Das müssen Sie erklären.

Die Städte werden ihre Probleme wie Wohnungsknappheit oder zu viel Verkehr nicht in den Griff bekommen. Die Lage dort wird sich verschärfen – und die Lösungen findet man nur im Land. Und das müssen wir gut gestalten, wozu auch die Digitalisierung gehört. Damit werden wir attraktiver für alle, die bei der Erbringung von Dienstleistungen ortsunabhängig arbeiten können – für Menschen der Kreativwirtschaft, für Softwareentwickler, Konzepteschreiber und Strategieentwickler. An die will ich ran! Der ländliche Raum mit Wasser, Wald und weitem Horizont bietet Perspektiven, die für Kreative doch ein Segen sind, weshalb Co-Working-Räume im ländlichen Raum ein echt großes Thema sind.

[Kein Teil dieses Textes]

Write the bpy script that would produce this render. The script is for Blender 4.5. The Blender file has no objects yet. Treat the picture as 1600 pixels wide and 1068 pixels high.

Klingt, als hätten Sie noch viel vor. Haben Sie jemals bereut, aus Loitz fortgegangen und heute Landrat zu sein?

Ich bin mit Herz und Seele Bürgermeister gewesen, also richtig gerne. Ich habe den Wechsel aber nie bereut. Mich hat diese große Aufgabe gereizt. Es war die richtige Entscheidung.


Der 1973 in Demmin geborene und bei Jarmen aufgewachsene Michael Sack lernte Bauzeichner und studierte Bauingenieurwesen in Weimar. Die Sehnsucht nach „Wind und Wasser“ und natürlich seiner in Loitz lebenden Frau zogen ihn zurück in die Heimat. Politisch hatte er nach eigenem Bekunden „gar keine Ambitionen“, trotzdem trat er in die CDU ein und bei den Kommunalwahlen 2009 an, weil „sich in Loitz nichts bewegte“. 2010 wurde er zum Bürgermeister gewählt und nach überaus erfolgreicher Arbeit sieben Jahre später im Amt bestätigt. Gleichzeitig war er zwischen 2011 und 2018 Kreistagspräsident, was ihm tiefe Einblicke auf die Landkreisebene verschaffte. Seit Oktober 2018 arbeitet er nun als Landrat des Landkreises Vorpommern-Greifswald.